As we’ve documented before, LEED standards institutionalize a destructive bias against the vast majority of American timber, which receives certification by alternative systems.
Unfortunately, too many members of the public also associate LEED with “green” without serious thought. But as we noted, LEED has the effect of raising the prices of timber, reducing consumer choices, threatening jobs and growth and favoring overseas competitors at the expense of domestic businesses. The market gets distorted without yielding any corresponding environmental benefits.
Even though it has been “rebranded,” the folly of LEED remains its preferences for timber certified by the Forest Stewardship Council (FSC). Its “leadership extraction practices” credit is only eligible for those using “wood products [that] must be certified by the Forest Stewardship Council or USGBC-approved equivalent.” Builders that use FSC timber are more likely to enter LEED building projects than others.
The problem for our domestic timber industry is that 90% of FSC timber comes from abroad. Policies that enforce LEED therefore increase the chances of foreign wood entering American building markets than would normally be the case under a true free-market in which FSC-certified products compete on a level playing field with Sustainable Forestry Initiative (SFI) and American Tree Farm System (ATFS)-certified materials. The combined SFI and ATFS-certified forestland in the U.S. outnumbers that of FSC by millions of acres, so a pro-FSC framework automatically disadvantages a majority of Americans in the forest products industry in order to benefit a much smaller minority.
Moreover, the financial costs of this FSC-centric framework are considerable for American consumers, our broader economy, and the environment. For example, FSC wood costs 15-20% more than other types of timber, according to numerous estimates. The American Consumer Institute (ACI) estimated that making FSC-certification a binding requirement for American forests leads to $10 billion in annual consumer welfare losses for wood products. Another recent study by EconoSTATS similarly determined that mandatory FSC standards would lead to 41,000 job losses in Oregon and Arkansas alone.

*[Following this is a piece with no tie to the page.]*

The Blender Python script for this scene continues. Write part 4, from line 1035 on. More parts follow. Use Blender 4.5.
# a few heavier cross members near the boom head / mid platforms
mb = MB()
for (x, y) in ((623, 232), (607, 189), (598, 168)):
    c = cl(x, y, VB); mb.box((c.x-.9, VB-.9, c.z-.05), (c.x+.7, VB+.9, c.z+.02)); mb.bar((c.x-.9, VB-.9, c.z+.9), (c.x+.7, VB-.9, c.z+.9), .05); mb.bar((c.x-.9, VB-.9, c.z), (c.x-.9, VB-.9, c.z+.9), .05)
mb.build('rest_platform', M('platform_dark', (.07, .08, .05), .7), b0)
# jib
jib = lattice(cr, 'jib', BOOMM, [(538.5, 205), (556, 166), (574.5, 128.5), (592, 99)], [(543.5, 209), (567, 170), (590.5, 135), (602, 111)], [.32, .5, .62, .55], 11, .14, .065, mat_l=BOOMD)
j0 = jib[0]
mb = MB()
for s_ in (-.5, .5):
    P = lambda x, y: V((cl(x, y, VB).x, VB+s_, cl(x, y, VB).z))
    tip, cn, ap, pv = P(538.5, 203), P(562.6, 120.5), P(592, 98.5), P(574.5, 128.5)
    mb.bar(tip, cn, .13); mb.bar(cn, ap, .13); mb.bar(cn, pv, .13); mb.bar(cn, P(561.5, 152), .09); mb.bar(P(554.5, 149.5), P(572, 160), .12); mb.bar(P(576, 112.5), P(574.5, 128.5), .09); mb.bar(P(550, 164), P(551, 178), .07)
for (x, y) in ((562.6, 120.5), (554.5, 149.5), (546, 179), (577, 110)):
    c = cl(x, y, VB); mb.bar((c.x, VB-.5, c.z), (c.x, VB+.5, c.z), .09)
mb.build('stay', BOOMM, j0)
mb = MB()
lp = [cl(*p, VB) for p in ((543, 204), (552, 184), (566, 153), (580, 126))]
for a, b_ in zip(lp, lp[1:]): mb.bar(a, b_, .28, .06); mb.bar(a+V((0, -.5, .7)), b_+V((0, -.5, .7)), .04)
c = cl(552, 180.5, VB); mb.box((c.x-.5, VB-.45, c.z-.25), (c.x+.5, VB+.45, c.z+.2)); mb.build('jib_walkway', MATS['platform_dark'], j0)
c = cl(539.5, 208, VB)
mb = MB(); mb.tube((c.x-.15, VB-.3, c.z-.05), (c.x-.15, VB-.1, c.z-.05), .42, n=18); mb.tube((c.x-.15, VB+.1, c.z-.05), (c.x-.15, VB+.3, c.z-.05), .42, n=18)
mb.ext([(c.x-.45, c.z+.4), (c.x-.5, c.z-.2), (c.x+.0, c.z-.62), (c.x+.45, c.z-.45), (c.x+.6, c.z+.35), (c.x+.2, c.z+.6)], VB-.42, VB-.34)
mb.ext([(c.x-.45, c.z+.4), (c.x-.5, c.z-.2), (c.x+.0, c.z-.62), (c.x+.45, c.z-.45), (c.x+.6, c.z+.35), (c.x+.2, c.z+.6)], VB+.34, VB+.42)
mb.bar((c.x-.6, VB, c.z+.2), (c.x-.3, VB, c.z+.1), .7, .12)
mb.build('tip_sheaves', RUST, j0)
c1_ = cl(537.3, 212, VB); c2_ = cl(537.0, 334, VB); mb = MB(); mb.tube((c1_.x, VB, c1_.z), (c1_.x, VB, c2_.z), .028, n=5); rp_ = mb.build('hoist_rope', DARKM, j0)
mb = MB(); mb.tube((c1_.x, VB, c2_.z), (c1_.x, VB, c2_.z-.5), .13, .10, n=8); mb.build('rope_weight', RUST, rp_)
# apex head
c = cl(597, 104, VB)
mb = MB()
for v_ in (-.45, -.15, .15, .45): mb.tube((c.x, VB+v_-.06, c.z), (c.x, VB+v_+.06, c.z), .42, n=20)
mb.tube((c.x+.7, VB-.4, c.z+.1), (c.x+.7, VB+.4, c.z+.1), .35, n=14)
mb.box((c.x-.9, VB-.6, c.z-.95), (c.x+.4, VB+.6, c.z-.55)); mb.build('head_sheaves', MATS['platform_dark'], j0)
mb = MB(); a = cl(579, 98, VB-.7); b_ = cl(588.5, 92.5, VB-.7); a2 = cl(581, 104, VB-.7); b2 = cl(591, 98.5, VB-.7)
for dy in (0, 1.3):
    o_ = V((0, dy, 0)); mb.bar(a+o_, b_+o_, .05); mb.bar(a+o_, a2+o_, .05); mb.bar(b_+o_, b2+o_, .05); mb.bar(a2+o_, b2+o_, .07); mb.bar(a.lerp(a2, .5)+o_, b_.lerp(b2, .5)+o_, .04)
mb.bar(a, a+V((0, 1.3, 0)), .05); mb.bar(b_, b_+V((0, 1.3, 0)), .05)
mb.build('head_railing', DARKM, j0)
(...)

And in ecological terms, importing lumber from countries such as Brazil and Russia, where FSC is active, entails significant transportation costs. FSC also enforces lower standards for certification in those countries, and many Asian and South American nations lack environmental safeguards that are taken for granted in the U.S.
In effect, the FSC framework displaces high-quality domestic lumber for foreign wood harvested under questionable circumstances.
While the U.S. Green Building Council (USGBC) ignored the input of hundreds of local, state and federal officials, conservationists, small and large businesses and academics who called for a revision to LEED’s treatment of domestic timber, a number of states are taking action on their own. In the last few years, Maine, Georgia, Florida, Oregon, Alabama, Mississippi and Tennessee have taken steps to nullify or mitigate the negative effects of LEED. Through legislation and executive orders, these states are opening up building markets to larger amounts of timber certified by credible standards like ATFS and SFI.
The more states that follow in their footsteps, the better.